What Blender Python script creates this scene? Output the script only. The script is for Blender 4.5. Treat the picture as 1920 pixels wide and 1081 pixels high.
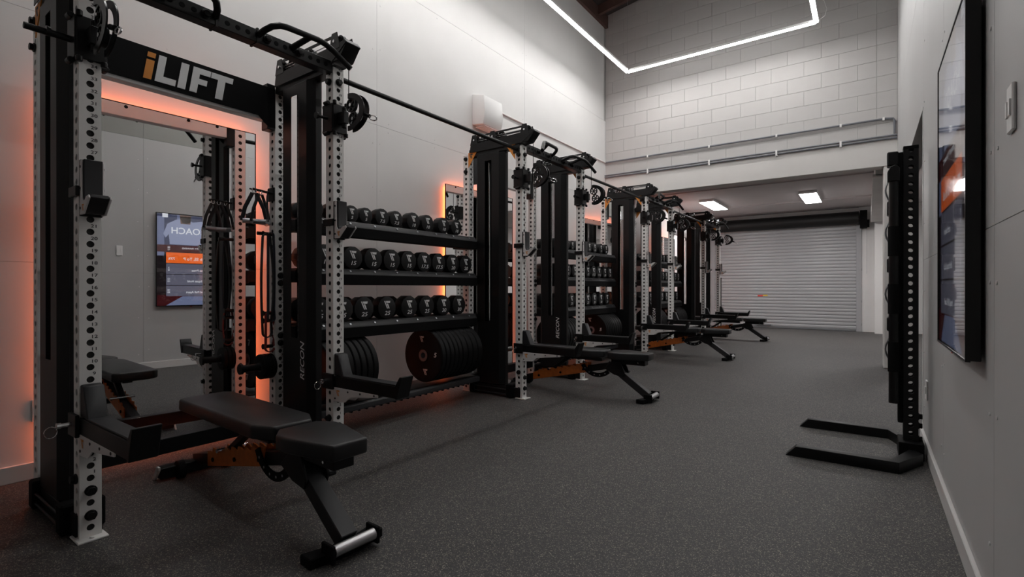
import bpy, bmesh, math, random
from mathutils import Matrix, Vector
random.seed(7)
PI = math.pi
for o in list(bpy.data.objects):
    bpy.data.objects.remove(o, do_unlink=True)
scene = bpy.context.scene
C = scene.collection

# ------------------------------------------------------------------ camera, world, exposure
F_PX, YAW, CAM_H = 936.3, math.radians(35.47), 1.017
cam_d = bpy.data.cameras.new('camera')
cam_d.sensor_fit = 'HORIZONTAL'
cam_d.sensor_width = 36.0
cam_d.lens = F_PX / 1920.0 * 36.0
cam_d.clip_start = 0.02
cam = bpy.data.objects.new('camera', cam_d)
cam.location = (0, 0, CAM_H)
cam.rotation_euler = (PI / 2 - math.radians(0.06), 0, YAW)
C.objects.link(cam)
scene.camera = cam

world = bpy.data.worlds.new('world')
scene.world = world
world.use_nodes = True
bg = world.node_tree.nodes['Background']
bg.inputs[0].default_value = (0.8, 0.85, 1.0, 1)
bg.inputs[1].default_value = 0.01
scene.view_settings.view_transform = 'Standard'
scene.view_settings.look = 'None'
scene.view_settings.gamma = 1.0
scene.view_settings.use_curve_mapping = False
scene.view_settings.exposure = 0.0
TUBE_POWER = 54.0        # suspended linear lights
PANEL_POWER = 36.0        # surface light panels under the low ceiling
LED_POWER = 17.0          # orange strips behind the mirrors
SCREEN_POWER = 0.8

# ------------------------------------------------------------------ room dimensions
XL, XR = -3.64, 0.30          # left / right wall faces
YB, YG, YN = 7.85, 14.2, -3.2  # block wall, roller door, wall behind the viewer
XF = -2.573                   # front plane of the racks
RACK_Y = [1.243, 4.39, 7.537, 10.684]
LOWC = 2.90                   # low ceiling
MIR_X = -3.572
MIR_TURN = math.radians(-3.0)

# ------------------------------------------------------------------ materials
MATS = {}
def mat(name, col, rough=0.5, metal=0.0, emit=None, estr=0.0, spec=0.5, noise=0.0, nscale=8.0, bump=0.0, bscale=200.0, coat=0.0):
    m = bpy.data.materials.new(name)
    m.use_nodes = True
    nt = m.node_tree
    b = nt.nodes['Principled BSDF']
    b.inputs['Base Color'].default_value = (*col, 1)
    b.inputs['Roughness'].default_value = rough
    b.inputs['Metallic'].default_value = metal
    b.inputs['Specular IOR Level'].default_value = spec
    b.inputs['Coat Weight'].default_value = coat
    if emit:
        b.inputs['Emission Color'].default_value = (*emit, 1)
        b.inputs['Emission Strength'].default_value = estr
    if noise or bump:
        tc = nt.nodes.new('ShaderNodeTexCoord')
    if noise:
        n = nt.nodes.new('ShaderNodeTexNoise')
        n.inputs['Scale'].default_value = nscale
        n.inputs['Detail'].default_value = 4
        nt.links.new(tc.outputs['Object'], n.inputs['Vector'])
        r = nt.nodes.new('ShaderNodeValToRGB')
        r.color_ramp.elements[0].position = 0.3
        r.color_ramp.elements[1].position = 0.7
        r.color_ramp.elements[0].color = (*[c * (1 - noise) for c in col], 1)
        r.color_ramp.elements[1].color = (*[min(1, c * (1 + noise)) for c in col], 1)
        nt.links.new(n.outputs['Fac'], r.inputs['Fac'])
        nt.links.new(r.outputs['Color'], b.inputs['Base Color'])
    if bump:
        n2 = nt.nodes.new('ShaderNodeTexNoise')
        n2.inputs['Scale'].default_value = bscale
        n2.inputs['Detail'].default_value = 3
        nt.links.new(tc.outputs['Object'], n2.inputs['Vector'])
        bp = nt.nodes.new('ShaderNodeBump')
        bp.inputs['Strength'].default_value = bump
        bp.inputs['Distance'].default_value = 0.002
        nt.links.new(n2.outputs['Fac'], bp.inputs['Height'])
        nt.links.new(bp.outputs['Normal'], b.inputs['Normal'])
    MATS[name] = m
    return m

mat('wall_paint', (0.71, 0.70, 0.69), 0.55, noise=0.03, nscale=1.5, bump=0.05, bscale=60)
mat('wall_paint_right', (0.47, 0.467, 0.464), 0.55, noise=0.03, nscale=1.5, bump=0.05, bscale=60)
mat('wall_grey', (0.30, 0.30, 0.28), 0.7, noise=0.05, nscale=2)
mat('block_paint', (0.48, 0.468, 0.458), 0.6, noise=0.03, nscale=3, bump=0.25, bscale=90)
mat('mortar', (0.41, 0.40, 0.39), 0.8)
mat('concrete_paint', (0.66, 0.64, 0.62), 0.65, noise=0.05, nscale=2, bump=0.2, bscale=40)
mat('ceiling_paint', (0.58, 0.54, 0.54), 0.8, noise=0.04, nscale=1.5)
mat('roof_dark', (0.05, 0.045, 0.045), 0.8, noise=0.2, nscale=3)
mat('roof_steel', (0.10, 0.055, 0.045), 0.6, noise=0.2, nscale=5)
mat('skirting', (0.62, 0.61, 0.60), 0.45)
mat('white_steel', (0.87, 0.86, 0.84), 0.38, noise=0.02, nscale=10)
mat('white_plate', (0.80, 0.77, 0.76), 0.4)
mat('black_steel', (0.006, 0.006, 0.0065), 0.42, spec=0.3, bump=0.04, bscale=500)
mat('black_gloss', (0.005, 0.005, 0.0055), 0.28, spec=0.35)
mat('black_matt', (0.004, 0.004, 0.0045), 0.7, spec=0.12)
mat('charcoal', (0.020, 0.020, 0.022), 0.45, spec=0.4)
mat('grey_liner', (0.018, 0.018, 0.020), 0.5, spec=0.4)
mat('rubber', (0.005, 0.005, 0.0055), 0.5, spec=0.15, bump=0.08, bscale=300)
mat('urethane', (0.007, 0.007, 0.0075), 0.5, spec=0.3)
mat('vinyl', (0.012, 0.012, 0.013), 0.42, spec=0.45, bump=0.10, bscale=700)
mat('chrome', (0.75, 0.75, 0.76), 0.16, metal=1.0)
mat('brushed_steel', (0.55, 0.55, 0.56), 0.38, metal=1.0)
mat('steel_grey', (0.42, 0.43, 0.45), 0.35, metal=0.9)
mat('conduit_grey', (0.16, 0.165, 0.185), 0.45)
mat('print_white', (0.80, 0.80, 0.80), 0.5)
mat('print_dark', (0.03, 0.03, 0.035), 0.6)
mat('print_orange', (0.75, 0.27, 0.03), 0.5)
mat('orange_steel', (0.50, 0.13, 0.02), 0.45, noise=0.15, nscale=30)
mat('shutter', (0.36, 0.36, 0.37), 0.33, metal=0.0, noise=0.02, nscale=2)
mat('shutter_rail', (0.33, 0.33, 0.34), 0.4)
mat('drum_black', (0.006, 0.006, 0.006), 0.6)
mat('mirror_glass', (0.90, 0.90, 0.90), 0.0, metal=1.0)
mat('plastic_white', (0.80, 0.79, 0.78), 0.4)
mat('band_black', (0.012, 0.012, 0.014), 0.6)
mat('band_red', (0.25, 0.02, 0.015), 0.6)
mat('band_navy', (0.02, 0.022, 0.035), 0.6)
mat('sticker_red', (0.6, 0.05, 0.04), 0.5)
mat('sticker_yellow', (0.7, 0.5, 0.03), 0.5)
mat('tube_light', (0.9, 0.9, 0.9), 0.5, emit=(1.0, 0.985, 0.97), estr=TUBE_POWER)
mat('panel_light', (0.9, 0.9, 0.9), 0.5, emit=(1.0, 0.97, 0.96), estr=PANEL_POWER)
mat('led_orange', (0.9, 0.3, 0.1), 0.5, emit=(1.0, 0.17, 0.045), estr=LED_POWER)
for nm, c, s in (('scr_black', (0.010, 0.006, 0.008), 1), ('scr_maroon', (0.05, 0.004, 0.006), 1), ('scr_shirt', (0.30, 0.34, 0.50), 1),
                 ('scr_skin', (0.16, 0.10, 0.08), 1), ('scr_beard', (0.02, 0.015, 0.014), 1), ('scr_orange', (1.0, 0.16, 0.02), 1),
                 ('scr_row', (0.13, 0.13, 0.18), 1), ('scr_white', (0.85, 0.88, 0.95), 1), ('scr_navy', (0.05, 0.06, 0.12), 1), ('scr_blue', (0.16, 0.19, 0.32), 1)):
    mat(nm, (0.005, 0.005, 0.005), 0.6, emit=c, estr=SCREEN_POWER * s)
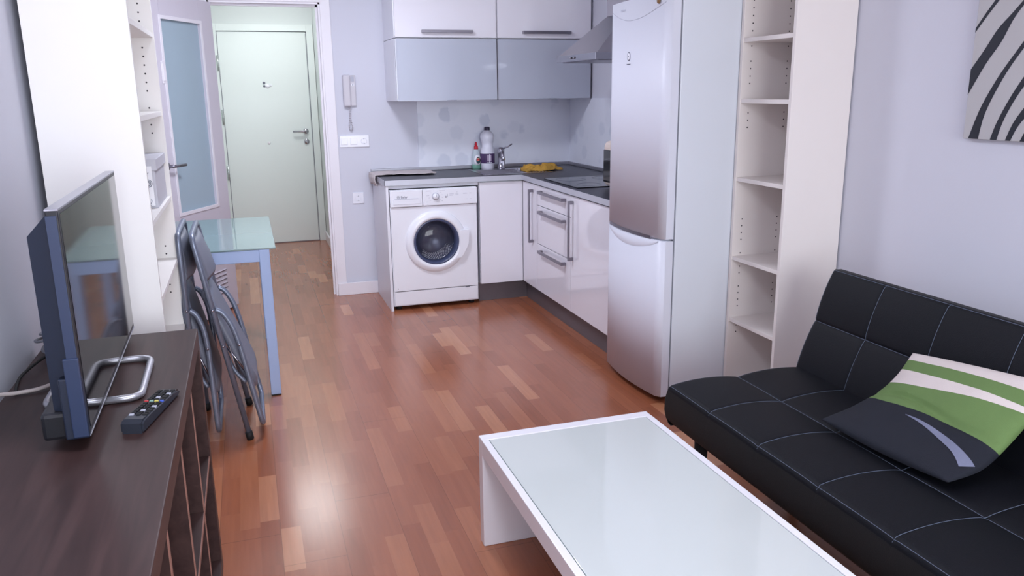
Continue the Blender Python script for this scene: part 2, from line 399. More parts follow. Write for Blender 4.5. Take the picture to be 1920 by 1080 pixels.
= = = =
▸ **SHORT PROBLEM**: Your answer should be only the number of lines that hold the word "pixels".

▸ **FULL RESPONSE**: 2